In January 2013, the Independent Foreclosure Review process was abruptly halted, because it was taking an astronomical amount of time and money to complete. In exchange for a $9.3 billion financial settlement, regulators agreed to stop probing into older foreclosures and send a one-time payment to impacted borrowers instead. The settlement amount included $3.6 billion in cash payments and $5.7 billion in credit for non-cash assistance such as loan modifications, short sales, deeds in lieu, and forgiveness of deficiency judgments. This settlement is a failure on almost every level possible. Here are just ten examples.

  1. Short eligibility window. The settlement only dealt with foreclosures on primary residences from a two-year timeframe, 2009 to 2010. Anyone caught in the initial wave of recession-induced foreclosures in 2007-2008 is SOL, as are the people who managed to hang on a little longer.
  2. The review was shut down early, when only a tiny fraction of reviews had been performed. From this point on, accounts were classified only on how far they had gotten in the foreclosure process.
  3. Inadequate documentation. The files that were reviewed did not contain sufficient information to determine harm. Is the number of times our paperwork was lost documented? Is there a record of the number of different people at CitiMortgage we talked to, who all provided conflicting information? Is it documented that they claimed we had to be at least 3 months behind on the mortgage before any changes could even be considered? I strongly doubt it.
  4. The settlement was not based on actual damage to borrowers, but instead on what the banks were willing to pay. The OCC made the decision not to find harm, and accepted the settlement amount, the methods used in determining the criteria for the payouts, and the amounts of the individual payments. However, the OCC has since refused to provide information on how these decisions were reached.
  5. Banks were given too much credit for too little work. The non-cash part of the settlement was structured so the amount of credit lenders received for modifications matched full value of the loan. For example, a $10,000 principal reduction on a $650,000 mortgage earns them $650,000 in credit. So the lenders focused their non-cash relief efforts on bigger mortgages, since it took them fewer loan mods (and thus less work) to meet that goal. In addition, this effectively benefits wealthy communities and ignores the working class.
  6. Criminals determined their own punishment. The lenders were allowed to specify how much they’d pay their own victims, classifying their own wrongdoing under various degrees of harm. There is no independent review of the banks’ analysis, although the the OCC said it “spot checked” a tiny fraction (10,000) of the nearly 4 million cases.
  7. Consultants were paid for not working. The 7 outside consultants hired by the banks were expected to cost $5-$8 million. In reality, actual consulting fees totaled closer to $2 billion. Pricewaterhouse Coopers alone collected $425 million in fees, and Deloitte & Touche won’t disclose the amount they were paid. Consultants got paid these fees despite the fact that they did not determine who was entitled to how much compensation, nor provide any review of that process.
  8. Banks didn’t honor their own definitions. The guidelines outlining the dollar amounts don’t appear to actually apply. This document indicates that our part of the settlement could be anywhere from $1k-$15k, plus corrected credit reports and possibly rescission of foreclosure. Our actual compensation? Just $300.
  9. Checks bounced. Payouts began in mid-April. The first set of checks sent out were returned for NSF, due to a bank error. Can you imagine taking that insultingly tiny check to the bank and having it bounce?
  10. Settlement checks can’t begin to repair the damage. The settlement will do little to mitigate the long-standing effects on consumers of being placed into foreclosure, such as damaged credit. Banks can notify credit bureaus independently about any changes to a borrower’s credit history, but aren’t required to do so as part of the settlement.

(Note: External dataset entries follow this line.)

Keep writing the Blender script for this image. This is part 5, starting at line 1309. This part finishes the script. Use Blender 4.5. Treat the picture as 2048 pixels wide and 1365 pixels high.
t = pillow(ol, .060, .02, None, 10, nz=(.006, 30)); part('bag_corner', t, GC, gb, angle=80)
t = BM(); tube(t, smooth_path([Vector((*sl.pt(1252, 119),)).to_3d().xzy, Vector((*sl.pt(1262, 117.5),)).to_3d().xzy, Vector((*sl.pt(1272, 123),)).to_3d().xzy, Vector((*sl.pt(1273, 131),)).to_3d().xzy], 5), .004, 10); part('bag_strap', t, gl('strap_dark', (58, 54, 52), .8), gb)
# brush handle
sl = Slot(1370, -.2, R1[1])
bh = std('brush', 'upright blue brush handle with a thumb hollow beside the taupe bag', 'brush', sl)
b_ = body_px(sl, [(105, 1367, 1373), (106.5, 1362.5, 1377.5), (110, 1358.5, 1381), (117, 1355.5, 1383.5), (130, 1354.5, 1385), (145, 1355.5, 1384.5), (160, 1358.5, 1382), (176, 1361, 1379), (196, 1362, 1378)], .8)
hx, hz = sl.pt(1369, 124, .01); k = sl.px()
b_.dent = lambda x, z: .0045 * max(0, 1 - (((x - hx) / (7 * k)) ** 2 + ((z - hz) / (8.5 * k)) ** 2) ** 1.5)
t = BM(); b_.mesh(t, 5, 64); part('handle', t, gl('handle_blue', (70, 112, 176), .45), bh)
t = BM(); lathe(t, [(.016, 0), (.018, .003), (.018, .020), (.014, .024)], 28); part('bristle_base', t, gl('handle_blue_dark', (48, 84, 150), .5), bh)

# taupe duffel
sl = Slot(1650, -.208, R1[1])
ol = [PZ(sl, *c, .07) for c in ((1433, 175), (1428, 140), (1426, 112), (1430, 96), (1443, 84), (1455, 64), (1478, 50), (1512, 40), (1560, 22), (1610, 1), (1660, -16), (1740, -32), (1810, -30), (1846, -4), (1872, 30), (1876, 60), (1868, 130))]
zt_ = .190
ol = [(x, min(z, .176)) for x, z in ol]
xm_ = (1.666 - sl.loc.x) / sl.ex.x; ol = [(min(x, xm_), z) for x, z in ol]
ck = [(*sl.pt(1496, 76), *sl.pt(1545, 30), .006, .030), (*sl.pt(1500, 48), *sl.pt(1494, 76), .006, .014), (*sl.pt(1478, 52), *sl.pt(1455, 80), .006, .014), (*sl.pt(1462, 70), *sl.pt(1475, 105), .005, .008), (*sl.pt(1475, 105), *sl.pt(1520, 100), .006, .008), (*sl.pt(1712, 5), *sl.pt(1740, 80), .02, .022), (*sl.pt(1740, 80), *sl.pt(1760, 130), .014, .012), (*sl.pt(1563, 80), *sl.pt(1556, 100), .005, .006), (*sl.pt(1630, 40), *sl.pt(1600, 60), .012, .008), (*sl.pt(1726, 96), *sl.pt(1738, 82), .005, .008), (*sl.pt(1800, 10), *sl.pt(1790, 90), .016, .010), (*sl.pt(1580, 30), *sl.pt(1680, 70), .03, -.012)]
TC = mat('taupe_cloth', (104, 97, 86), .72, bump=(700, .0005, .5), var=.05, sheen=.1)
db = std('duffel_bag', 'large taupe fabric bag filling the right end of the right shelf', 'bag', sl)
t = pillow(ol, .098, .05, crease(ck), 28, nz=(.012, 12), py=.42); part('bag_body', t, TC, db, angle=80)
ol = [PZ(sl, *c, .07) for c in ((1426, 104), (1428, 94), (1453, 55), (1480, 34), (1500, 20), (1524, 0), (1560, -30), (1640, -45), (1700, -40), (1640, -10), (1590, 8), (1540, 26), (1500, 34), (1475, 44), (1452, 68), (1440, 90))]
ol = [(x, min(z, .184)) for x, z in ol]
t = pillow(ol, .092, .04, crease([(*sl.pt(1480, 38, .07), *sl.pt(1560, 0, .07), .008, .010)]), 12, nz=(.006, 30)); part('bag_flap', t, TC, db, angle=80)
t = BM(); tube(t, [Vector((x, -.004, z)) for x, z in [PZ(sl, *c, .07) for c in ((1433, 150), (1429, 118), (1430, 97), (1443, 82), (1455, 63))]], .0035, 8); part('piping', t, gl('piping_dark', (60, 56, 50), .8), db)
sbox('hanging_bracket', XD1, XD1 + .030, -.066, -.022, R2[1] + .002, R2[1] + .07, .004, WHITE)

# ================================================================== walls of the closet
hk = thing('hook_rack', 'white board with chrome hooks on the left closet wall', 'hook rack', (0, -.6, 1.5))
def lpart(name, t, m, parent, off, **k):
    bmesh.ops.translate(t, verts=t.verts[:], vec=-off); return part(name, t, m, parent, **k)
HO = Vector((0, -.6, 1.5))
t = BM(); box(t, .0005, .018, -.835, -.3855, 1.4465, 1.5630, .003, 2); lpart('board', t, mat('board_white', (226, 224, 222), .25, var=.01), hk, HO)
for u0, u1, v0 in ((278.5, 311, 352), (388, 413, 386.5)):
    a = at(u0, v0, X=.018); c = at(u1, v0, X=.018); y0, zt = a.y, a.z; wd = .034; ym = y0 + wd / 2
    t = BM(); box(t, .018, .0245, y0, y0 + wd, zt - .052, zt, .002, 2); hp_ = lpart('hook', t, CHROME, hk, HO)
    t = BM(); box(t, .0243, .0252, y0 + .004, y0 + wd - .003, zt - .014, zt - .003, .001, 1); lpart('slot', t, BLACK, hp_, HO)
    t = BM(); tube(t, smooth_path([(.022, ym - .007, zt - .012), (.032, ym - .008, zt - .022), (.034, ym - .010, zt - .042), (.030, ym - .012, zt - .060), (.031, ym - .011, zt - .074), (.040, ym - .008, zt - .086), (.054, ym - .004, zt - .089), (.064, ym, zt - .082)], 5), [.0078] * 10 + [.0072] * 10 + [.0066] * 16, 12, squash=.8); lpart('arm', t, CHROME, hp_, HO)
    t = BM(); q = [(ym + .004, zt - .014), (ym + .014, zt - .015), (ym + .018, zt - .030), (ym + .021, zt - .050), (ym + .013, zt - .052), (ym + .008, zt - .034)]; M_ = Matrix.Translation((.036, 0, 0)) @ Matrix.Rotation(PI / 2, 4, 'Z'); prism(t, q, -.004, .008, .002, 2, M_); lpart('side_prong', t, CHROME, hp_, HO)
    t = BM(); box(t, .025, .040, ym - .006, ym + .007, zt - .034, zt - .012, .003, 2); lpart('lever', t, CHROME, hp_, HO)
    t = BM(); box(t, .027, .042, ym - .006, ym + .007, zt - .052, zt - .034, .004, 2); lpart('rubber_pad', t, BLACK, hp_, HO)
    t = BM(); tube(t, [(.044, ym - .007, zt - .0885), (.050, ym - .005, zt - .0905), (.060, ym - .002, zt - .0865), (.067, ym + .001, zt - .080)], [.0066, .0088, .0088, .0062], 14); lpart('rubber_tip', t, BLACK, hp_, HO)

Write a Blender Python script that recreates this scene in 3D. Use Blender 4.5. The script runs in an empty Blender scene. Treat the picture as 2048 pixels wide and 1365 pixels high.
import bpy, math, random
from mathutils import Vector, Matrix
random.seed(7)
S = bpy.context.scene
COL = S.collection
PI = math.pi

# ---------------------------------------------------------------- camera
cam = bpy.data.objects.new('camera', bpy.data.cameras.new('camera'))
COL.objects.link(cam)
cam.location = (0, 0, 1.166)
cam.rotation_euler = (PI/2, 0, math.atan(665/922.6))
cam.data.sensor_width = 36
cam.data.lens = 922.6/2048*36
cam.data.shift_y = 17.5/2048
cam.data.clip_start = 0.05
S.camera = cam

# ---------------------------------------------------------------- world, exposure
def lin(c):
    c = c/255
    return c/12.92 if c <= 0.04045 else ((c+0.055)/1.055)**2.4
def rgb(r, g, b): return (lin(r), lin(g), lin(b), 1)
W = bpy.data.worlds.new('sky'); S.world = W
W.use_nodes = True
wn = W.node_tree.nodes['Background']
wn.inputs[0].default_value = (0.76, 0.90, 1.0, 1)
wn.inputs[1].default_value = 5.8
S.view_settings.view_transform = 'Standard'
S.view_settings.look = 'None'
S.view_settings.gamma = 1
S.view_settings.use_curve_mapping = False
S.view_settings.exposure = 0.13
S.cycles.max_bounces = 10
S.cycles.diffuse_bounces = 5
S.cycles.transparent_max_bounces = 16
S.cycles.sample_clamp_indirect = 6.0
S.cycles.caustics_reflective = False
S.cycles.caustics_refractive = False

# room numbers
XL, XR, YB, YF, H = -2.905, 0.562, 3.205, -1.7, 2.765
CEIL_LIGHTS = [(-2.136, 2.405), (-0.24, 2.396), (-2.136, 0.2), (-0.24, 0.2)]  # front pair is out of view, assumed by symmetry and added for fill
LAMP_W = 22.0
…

It’s this last point that is most critical: This settlement can’t begin to replace what was lost. We didn’t ask to have our income cut in half, but we proactively tried to work with what we had. We were willing and able to save our home via modification, but due to our lender’s ineptitude, lost it instead to foreclosure. We lost a lot of time and money in the legal process and moving expenses. We lost our good credit rating, which will take years to rebuild. We also lost the mortgage interest deduction on taxes, since we are renting now (paying someone else’s mortgage). And because the lender took an extra year after our bankruptcy to foreclose, we have to wait another 2-5 years before buying another house. The emotional factors are the worst, although I can’t begin to put a dollar amount on them. And there were literally millions of other people affected, many in worse situations than ours.

Seriously. How can the mortgage lenders think that $300 (or even $1,000) is sufficient compensation for the damage inflicted by their shatteringly incompetent, and sometimes illegal, practices? How can the Fed and the OCC agree with them?